Open banking regulations: Understanding Section 1033 

Section 1033 of the Dodd-Frank Act was released on October 22, 2024, and requires data providers to support API-based data sharing. Essentially, it further formalizes consumers’ right to access and share their financial data. The regulations have just been released, and our understanding of them may change over time. As of today, the rules include: 

  1. Developer Interfaces & APIs: Data providers must ensure consumer-authorized access to data through secure and reliable APIs. APIs must comply with industry standards and achieve at least a 99.5% response success rate. Providers must also offer clear documentation and contact resources for API access and support.

  2. Authorization & Record Keeping: When a consumer grants data access to a third party, the provider must enable this access, maintain records of authorizations, and optionally allow consumers to revoke permissions.

  3. Third-Party Onboarding: To ensure they meet data providers' access requirements, third parties must submit company information and prove adequate data security.

Plaid offers efficient compliance tools to help data providers comply with these requirements without the need for additional resources. As a leading network for open finance, Plaid is committed to advancing secure API technology. Our goal is to create solutions that align with the ecosystem as a whole and with the Financial Data Exchange (FDX) standards, as we anticipate FDX specifications will be accepted as an open banking API standard.

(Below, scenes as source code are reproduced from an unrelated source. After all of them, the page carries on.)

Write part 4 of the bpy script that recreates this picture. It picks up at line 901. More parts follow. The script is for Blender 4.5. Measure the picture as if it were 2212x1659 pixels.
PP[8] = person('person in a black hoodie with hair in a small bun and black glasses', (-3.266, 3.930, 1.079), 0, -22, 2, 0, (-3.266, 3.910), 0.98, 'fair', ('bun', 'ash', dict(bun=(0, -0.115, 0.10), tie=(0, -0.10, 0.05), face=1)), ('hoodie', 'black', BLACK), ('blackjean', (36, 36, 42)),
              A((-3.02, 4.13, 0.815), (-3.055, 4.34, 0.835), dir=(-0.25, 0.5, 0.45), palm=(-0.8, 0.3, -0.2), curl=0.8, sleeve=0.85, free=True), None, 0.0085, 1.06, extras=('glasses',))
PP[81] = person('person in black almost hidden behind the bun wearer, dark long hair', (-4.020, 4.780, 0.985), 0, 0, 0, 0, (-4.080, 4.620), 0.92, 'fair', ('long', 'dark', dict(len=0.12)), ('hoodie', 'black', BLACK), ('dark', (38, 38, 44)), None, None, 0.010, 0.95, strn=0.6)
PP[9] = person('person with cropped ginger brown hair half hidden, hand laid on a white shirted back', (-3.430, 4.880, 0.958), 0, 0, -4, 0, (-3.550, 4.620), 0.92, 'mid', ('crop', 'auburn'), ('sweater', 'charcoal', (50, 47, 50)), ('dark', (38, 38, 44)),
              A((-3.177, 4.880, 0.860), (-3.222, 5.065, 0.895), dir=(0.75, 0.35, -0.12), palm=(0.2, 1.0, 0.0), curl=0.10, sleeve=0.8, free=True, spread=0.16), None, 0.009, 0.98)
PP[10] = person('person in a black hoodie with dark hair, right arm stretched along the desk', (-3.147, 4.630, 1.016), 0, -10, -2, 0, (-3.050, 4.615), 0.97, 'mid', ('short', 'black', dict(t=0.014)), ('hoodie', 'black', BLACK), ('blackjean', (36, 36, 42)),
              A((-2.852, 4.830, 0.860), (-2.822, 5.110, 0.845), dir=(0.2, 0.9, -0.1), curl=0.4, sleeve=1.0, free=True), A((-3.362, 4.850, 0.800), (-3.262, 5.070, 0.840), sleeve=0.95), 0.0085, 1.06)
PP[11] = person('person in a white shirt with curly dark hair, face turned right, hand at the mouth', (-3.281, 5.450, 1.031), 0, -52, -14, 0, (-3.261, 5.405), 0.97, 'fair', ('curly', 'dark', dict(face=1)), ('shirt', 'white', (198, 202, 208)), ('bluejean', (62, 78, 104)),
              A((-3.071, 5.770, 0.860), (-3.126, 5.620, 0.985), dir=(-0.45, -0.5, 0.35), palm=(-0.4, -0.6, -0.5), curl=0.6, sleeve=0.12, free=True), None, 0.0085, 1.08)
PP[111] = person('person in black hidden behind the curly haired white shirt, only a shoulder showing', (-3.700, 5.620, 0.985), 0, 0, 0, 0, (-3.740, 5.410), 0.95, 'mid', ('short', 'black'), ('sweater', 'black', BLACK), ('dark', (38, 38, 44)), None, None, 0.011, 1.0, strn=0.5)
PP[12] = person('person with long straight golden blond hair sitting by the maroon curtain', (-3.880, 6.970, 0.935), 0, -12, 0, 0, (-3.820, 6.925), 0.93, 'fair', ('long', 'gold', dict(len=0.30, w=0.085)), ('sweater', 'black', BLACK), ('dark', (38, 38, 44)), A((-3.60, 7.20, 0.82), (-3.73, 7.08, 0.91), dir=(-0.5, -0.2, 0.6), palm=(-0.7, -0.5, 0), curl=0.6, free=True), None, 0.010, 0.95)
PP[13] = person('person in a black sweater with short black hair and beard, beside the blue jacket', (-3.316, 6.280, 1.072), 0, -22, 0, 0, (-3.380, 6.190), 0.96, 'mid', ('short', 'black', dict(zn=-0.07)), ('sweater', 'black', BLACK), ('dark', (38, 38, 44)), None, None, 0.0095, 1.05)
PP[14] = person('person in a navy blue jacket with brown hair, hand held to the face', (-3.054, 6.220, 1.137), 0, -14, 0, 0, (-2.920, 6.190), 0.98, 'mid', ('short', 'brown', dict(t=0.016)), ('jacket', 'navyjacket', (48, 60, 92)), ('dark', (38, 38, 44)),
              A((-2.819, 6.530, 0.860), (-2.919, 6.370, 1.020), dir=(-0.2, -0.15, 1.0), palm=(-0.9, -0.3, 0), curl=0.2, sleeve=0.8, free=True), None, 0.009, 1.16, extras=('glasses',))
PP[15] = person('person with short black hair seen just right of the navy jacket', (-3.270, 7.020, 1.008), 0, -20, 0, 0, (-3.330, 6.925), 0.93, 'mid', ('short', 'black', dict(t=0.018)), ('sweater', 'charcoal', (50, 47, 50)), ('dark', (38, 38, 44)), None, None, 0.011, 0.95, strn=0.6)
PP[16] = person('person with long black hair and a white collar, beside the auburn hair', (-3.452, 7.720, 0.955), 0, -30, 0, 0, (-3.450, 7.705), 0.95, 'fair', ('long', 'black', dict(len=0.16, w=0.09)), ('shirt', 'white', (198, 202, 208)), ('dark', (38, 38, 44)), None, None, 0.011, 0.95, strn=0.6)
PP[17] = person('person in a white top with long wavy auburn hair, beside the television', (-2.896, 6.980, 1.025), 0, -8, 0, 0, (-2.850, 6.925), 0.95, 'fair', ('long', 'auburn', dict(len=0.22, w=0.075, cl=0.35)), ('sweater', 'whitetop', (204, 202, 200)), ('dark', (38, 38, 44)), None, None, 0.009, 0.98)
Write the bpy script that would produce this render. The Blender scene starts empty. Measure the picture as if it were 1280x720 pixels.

How does Plaid support open finance and open finance APIs? 

Plaid offers a suite of Open Finance solutions designed to help fintech companies grow faster and stay compliant with industry changes. Using tools like our Core Exchange and Permissions Manager, you can simplify compliance, automate monitoring, and lighten your customer support load all in one place.

Core Exchange 

Core Exchange streamlines the implementation of FDX APIs, making it easier for financial institutions to connect to Plaid’s ecosystem of over 7,000 fintech apps. The platform offers clear documentation, real-time FDX integration checks, and end-to-end account linking tests, with support from Plaid’s FDX experts at each stage.                                                                                             

Permissions Manager 

Permissions Manager empowers consumers by giving them control and visibility over their data-sharing connections through Plaid. This no-cost solution enables financial institutions to build a fully integrated consent portal, putting customers at the center of their financial lives. With real-time notifications, robust monitoring tools, and easy-to-use dashboards, Permissions Manager simplifies compliance—making it a seamless solution for the next era of open finance.

Open finance will continue to transform financial services 

Open finance is an engine for future innovation and growth in the financial sector. It encourages banks and fintech apps to partner, creating new products and revenue streams. With Plaid, these organizations can reduce risk, improve onboarding, and convert more customers. Expect to see new fintech products that take advantage of open finance innovation, including income share agreements and new crypto services. 

Consumer behavior will evolve as open finance technology and the user experience improve. Consumers will enjoy faster, safer, and easier ways to connect, make payments, send funds, and manage their finances. This could lead to more rapid consumer adoption of fintech products like real-time bank payments, BNPL, or fintech services that are still in development.